Provided data:
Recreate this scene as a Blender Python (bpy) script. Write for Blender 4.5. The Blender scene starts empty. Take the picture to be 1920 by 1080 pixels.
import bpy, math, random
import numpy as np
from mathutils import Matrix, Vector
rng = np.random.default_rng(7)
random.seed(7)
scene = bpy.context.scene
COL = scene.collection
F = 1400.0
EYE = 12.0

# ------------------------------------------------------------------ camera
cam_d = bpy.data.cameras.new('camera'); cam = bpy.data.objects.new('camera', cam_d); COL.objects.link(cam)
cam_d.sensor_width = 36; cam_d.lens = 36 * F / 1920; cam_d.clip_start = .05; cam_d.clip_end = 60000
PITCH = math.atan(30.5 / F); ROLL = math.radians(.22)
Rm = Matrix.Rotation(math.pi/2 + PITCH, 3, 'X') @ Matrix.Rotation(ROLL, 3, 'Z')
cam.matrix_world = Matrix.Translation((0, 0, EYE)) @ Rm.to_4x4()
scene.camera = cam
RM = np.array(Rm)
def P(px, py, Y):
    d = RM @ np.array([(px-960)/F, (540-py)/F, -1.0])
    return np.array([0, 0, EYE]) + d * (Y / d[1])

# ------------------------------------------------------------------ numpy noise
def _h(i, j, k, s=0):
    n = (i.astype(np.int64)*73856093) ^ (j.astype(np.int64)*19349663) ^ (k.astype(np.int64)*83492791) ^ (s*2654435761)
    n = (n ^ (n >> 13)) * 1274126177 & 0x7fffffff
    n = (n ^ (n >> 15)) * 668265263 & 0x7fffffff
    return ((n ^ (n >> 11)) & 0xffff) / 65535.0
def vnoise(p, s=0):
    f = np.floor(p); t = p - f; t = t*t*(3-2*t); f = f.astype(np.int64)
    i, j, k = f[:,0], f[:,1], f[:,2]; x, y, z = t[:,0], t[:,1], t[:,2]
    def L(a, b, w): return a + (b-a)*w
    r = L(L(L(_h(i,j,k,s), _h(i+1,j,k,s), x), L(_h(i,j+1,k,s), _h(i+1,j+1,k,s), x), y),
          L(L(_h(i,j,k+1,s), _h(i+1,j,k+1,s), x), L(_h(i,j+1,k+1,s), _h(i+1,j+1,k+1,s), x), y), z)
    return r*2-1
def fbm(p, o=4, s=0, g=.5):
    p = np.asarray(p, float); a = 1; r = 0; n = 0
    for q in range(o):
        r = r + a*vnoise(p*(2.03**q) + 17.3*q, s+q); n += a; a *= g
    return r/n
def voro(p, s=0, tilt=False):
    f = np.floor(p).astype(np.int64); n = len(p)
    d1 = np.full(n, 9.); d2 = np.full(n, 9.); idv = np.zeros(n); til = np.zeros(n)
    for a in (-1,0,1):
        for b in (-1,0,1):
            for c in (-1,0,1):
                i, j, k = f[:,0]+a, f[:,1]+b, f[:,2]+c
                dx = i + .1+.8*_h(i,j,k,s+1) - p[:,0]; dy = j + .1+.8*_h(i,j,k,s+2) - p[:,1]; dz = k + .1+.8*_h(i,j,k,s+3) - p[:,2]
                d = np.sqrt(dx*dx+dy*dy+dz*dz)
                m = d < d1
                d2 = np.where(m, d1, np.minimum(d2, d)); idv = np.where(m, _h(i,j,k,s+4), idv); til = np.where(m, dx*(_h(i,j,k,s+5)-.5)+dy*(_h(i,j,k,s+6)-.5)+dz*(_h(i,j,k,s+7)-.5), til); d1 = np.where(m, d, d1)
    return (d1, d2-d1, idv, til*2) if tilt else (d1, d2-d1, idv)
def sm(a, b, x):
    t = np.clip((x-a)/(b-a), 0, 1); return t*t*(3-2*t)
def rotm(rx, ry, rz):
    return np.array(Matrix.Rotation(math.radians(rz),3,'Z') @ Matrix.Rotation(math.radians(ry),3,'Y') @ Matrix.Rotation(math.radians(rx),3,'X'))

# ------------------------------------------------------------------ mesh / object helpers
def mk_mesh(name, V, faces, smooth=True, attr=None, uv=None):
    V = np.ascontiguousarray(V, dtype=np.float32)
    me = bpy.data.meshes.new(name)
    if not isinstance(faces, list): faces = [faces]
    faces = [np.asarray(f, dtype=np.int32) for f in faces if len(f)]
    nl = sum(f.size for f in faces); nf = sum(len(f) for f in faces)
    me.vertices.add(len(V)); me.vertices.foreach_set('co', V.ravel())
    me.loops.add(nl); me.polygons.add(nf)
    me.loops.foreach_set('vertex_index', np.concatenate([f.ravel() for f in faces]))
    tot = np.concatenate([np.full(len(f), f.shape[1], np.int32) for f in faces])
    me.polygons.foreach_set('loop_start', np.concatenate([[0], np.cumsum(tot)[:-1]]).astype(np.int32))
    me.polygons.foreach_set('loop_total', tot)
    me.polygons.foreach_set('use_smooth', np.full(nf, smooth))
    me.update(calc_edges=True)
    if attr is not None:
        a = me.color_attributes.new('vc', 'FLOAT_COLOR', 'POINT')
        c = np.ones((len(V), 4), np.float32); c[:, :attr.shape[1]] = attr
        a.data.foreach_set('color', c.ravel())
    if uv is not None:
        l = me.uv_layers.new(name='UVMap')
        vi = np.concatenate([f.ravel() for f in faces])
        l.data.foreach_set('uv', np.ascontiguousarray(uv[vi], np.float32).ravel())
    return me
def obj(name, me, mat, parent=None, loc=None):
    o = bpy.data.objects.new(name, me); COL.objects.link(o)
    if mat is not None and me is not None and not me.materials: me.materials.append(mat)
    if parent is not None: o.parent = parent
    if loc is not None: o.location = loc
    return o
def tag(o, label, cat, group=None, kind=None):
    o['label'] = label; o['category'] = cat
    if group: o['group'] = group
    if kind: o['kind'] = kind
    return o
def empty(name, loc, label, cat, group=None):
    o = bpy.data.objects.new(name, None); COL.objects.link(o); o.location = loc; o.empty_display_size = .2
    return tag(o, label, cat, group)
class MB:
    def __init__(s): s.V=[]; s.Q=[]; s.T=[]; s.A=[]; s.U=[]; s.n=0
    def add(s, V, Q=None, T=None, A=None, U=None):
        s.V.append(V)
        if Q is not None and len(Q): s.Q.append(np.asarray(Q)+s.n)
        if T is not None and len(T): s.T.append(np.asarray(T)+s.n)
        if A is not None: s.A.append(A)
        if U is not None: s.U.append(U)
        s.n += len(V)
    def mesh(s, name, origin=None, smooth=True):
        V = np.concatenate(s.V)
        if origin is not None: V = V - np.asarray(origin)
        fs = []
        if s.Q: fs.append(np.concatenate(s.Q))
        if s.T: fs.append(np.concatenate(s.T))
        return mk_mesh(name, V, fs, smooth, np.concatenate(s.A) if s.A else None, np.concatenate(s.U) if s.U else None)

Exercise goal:
Reproduce verbatim only this range: the first line of the material through the line that contains "return np.array([0, 0, EYE])", inclusive.

Answer for this exercise:
Recreate this scene as a Blender Python (bpy) script. Write for Blender 4.5. The Blender scene starts empty. Take the picture to be 1920 by 1080 pixels.
import bpy, math, random
import numpy as np
from mathutils import Matrix, Vector
rng = np.random.default_rng(7)
random.seed(7)
scene = bpy.context.scene
COL = scene.collection
F = 1400.0
EYE = 12.0

# ------------------------------------------------------------------ camera
cam_d = bpy.data.cameras.new('camera'); cam = bpy.data.objects.new('camera', cam_d); COL.objects.link(cam)
cam_d.sensor_width = 36; cam_d.lens = 36 * F / 1920; cam_d.clip_start = .05; cam_d.clip_end = 60000
PITCH = math.atan(30.5 / F); ROLL = math.radians(.22)
Rm = Matrix.Rotation(math.pi/2 + PITCH, 3, 'X') @ Matrix.Rotation(ROLL, 3, 'Z')
cam.matrix_world = Matrix.Translation((0, 0, EYE)) @ Rm.to_4x4()
scene.camera = cam
RM = np.array(Rm)
def P(px, py, Y):
    d = RM @ np.array([(px-960)/F, (540-py)/F, -1.0])
    return np.array([0, 0, EYE]) + d * (Y / d[1])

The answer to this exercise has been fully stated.